とは言え絵本の世界では、「エプロン姿のお母さんと、スーツ姿のお父さん」「お人形が好きでおとなしい女の子と、車好きのやんちゃな男の子」のように、まだまだ性別で役割が固定されがち。川崎さんいわく、「パパ」が取り上げられる絵本が増えているものの、「強さ」や「有能さ」を強調していたり、子どもと触れ合うけれど家事はしていなかったり…というものも多いそう。
そんな中で川崎さんが勧めるのは、「せかいでさいしょにズボンをはいた女の子」(作: キース ネグレー/訳: 石井 睦美/光村教育図書)。
主人公メアリーのモデルは、約150年前、女性初の軍医として活動した実在の人物。女の子が窮屈なドレスしか着られなかった時代、ズボンを履いてまちに出ると、周囲からは非難の嵐。一度は心が折れかけるも、「わたしはわたしのふくをきている!」と、勇気を出して教室に入ると、まさかの光景が…。自分を貫くことで社会が変わり、周囲の人も生きやすくなる。目の前が開けて、背中を押されるような一冊です。
「絵本で性教育」は、公共の場にも広がっています。
西宮市は4月から、乳幼児健診の会場に性教育絵本を設置。厚生労働省の2021年度研究事業で作成された手引き「乳幼児期の性に関する情報提供」を参考に、「だいじ だいじ どーこだ?」(作:遠見 才希子/絵:川原 瑞丸/大泉書店)など3冊を選びました。
同市の塩瀬公民館で7月半ばにおこなわれた3歳児健診では、4~5歳児や小学校低学年向けの本も合わせ、5冊を展示。診察や計測の合間に手に取ってもらおうと、プライベートゾーンの説明を盛り込んだ絵本紹介パネルも新設しました。保護者からは、「こんなに小さいうちから、性について伝えてもいいんですね」と、驚きをまじえた反応があるそう。
わが家でも10年ほど前から、リビングの絵本棚に性教育絵本を数冊、置いています。子どもたちが「読んで」と持ってくるので、自然に大事な話ができて、とってもありがたい。
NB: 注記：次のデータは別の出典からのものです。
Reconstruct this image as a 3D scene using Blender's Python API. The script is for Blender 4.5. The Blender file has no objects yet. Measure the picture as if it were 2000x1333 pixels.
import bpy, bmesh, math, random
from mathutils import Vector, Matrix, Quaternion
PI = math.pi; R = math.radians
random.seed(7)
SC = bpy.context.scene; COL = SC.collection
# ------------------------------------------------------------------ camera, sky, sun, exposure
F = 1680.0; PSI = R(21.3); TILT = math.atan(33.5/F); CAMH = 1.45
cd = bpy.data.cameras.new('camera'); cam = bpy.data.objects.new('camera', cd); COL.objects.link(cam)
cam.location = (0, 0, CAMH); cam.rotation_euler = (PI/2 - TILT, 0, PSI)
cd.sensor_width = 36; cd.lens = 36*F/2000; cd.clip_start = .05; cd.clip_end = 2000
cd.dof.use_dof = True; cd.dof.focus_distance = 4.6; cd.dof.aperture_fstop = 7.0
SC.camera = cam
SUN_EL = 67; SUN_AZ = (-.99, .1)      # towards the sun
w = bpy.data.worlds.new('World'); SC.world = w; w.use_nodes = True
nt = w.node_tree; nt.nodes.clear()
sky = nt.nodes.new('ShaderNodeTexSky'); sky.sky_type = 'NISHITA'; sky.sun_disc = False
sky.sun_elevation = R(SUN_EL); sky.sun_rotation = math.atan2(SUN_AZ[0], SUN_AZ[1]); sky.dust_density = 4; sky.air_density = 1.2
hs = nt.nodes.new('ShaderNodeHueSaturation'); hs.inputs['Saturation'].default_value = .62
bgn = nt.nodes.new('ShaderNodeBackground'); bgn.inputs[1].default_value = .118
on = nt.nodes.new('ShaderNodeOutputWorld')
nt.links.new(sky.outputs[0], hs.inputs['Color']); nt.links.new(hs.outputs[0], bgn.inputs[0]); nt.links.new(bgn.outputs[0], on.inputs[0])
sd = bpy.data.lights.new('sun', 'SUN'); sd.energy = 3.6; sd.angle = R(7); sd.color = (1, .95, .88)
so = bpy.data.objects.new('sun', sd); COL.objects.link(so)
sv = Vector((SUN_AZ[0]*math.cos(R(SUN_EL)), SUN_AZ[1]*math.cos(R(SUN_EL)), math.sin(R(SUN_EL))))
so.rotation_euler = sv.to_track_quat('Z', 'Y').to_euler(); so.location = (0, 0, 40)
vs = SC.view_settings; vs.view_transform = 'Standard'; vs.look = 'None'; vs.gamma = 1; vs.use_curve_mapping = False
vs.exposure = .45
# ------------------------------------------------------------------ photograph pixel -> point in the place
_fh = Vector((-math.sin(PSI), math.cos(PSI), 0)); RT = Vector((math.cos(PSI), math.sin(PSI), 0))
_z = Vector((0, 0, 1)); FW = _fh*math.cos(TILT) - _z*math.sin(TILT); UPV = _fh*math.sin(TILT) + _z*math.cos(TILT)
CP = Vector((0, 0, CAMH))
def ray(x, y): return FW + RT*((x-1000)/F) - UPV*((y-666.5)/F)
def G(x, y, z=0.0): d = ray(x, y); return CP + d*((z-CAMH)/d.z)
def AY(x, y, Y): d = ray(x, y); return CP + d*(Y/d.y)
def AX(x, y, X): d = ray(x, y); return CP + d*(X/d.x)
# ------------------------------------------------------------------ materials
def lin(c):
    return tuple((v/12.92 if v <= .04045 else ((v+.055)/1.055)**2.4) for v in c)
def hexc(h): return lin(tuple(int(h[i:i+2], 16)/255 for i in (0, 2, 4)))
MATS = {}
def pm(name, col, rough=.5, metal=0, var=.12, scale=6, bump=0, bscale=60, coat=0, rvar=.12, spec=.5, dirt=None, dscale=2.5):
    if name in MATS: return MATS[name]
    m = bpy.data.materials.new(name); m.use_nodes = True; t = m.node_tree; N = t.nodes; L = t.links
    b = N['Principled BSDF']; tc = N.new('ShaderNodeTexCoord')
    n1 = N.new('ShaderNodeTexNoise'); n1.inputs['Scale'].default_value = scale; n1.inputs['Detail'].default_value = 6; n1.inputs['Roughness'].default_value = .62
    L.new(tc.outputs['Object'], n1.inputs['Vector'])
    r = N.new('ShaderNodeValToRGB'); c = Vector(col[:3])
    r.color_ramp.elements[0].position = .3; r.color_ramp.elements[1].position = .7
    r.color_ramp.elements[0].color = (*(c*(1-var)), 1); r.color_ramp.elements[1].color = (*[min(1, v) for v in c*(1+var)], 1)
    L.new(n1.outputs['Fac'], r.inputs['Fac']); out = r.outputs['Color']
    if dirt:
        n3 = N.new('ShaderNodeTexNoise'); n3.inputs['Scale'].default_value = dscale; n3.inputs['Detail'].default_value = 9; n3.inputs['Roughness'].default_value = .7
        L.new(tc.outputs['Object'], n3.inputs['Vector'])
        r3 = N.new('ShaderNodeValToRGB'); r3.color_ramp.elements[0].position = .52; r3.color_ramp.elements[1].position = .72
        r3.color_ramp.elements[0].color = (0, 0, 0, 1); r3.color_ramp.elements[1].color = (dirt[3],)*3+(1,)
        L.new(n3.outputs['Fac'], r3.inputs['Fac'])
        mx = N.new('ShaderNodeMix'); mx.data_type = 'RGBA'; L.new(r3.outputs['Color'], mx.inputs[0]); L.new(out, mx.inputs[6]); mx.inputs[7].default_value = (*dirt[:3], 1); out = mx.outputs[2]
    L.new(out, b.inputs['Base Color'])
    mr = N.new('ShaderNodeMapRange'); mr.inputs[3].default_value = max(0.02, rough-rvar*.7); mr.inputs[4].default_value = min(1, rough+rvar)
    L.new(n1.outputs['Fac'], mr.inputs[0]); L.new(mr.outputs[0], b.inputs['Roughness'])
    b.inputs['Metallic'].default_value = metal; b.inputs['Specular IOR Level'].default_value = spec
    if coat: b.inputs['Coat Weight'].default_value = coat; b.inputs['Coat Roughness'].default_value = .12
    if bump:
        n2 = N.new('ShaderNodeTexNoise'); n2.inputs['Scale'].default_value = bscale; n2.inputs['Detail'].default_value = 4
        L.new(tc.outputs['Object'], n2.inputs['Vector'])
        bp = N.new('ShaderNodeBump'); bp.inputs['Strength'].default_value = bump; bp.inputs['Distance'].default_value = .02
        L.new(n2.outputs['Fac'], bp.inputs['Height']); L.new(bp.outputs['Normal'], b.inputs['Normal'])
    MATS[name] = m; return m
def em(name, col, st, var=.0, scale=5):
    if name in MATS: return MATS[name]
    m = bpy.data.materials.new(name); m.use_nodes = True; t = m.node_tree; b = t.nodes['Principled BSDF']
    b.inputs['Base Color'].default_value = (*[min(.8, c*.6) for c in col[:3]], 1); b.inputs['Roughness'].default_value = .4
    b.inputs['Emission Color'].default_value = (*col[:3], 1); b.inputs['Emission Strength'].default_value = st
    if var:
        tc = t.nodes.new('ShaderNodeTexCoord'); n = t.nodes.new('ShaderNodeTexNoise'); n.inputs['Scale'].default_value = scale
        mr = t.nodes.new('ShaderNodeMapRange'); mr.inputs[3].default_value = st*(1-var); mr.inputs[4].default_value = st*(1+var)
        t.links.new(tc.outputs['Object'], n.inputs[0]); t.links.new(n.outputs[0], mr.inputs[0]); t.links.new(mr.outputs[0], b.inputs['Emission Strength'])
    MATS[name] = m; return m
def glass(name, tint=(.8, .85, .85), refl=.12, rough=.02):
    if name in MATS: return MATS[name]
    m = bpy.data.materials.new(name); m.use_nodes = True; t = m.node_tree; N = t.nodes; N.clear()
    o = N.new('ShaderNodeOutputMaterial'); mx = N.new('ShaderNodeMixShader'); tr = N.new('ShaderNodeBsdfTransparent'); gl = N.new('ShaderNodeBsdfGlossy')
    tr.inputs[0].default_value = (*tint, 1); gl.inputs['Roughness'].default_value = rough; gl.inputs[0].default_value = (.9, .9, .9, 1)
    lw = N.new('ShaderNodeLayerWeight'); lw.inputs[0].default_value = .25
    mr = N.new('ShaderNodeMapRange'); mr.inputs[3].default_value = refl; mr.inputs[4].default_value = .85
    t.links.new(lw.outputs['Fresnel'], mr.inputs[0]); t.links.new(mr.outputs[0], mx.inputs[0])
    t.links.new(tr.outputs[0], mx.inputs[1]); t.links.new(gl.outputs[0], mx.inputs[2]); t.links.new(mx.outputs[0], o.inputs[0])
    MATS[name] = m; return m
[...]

読み聞かせながら、「目からウロコ」の連続だったり、性に関する単語を口に出すとき内心ドキドキしたり…。大人である自分がいかに性教育を受けてこなかったか、痛感します。「その人のからだはその人のもの、という『からだの権利』を、まずは親が学ぶのが大事」と、川崎さん。
ちなみに筆者お気に入りの絵本は、知的障害のある中学生の息子にも分かりやすかった「うみとりくの からだのはなし」(作:遠見 才希子/絵:佐々木 一澄/童心社)。手のひらサイズの「じぶんをいきるためのるーる」(作:ippo/解放出版社)は、「自分は自分でいい」と思い出させてくれる、プレゼントにもおすすめの絵本です。
大人にもやさしく、「性と人権」を教えてくれる絵本。その豊かな世界を味わいながら、子どもたちと一緒に学んでいきたいと思っています。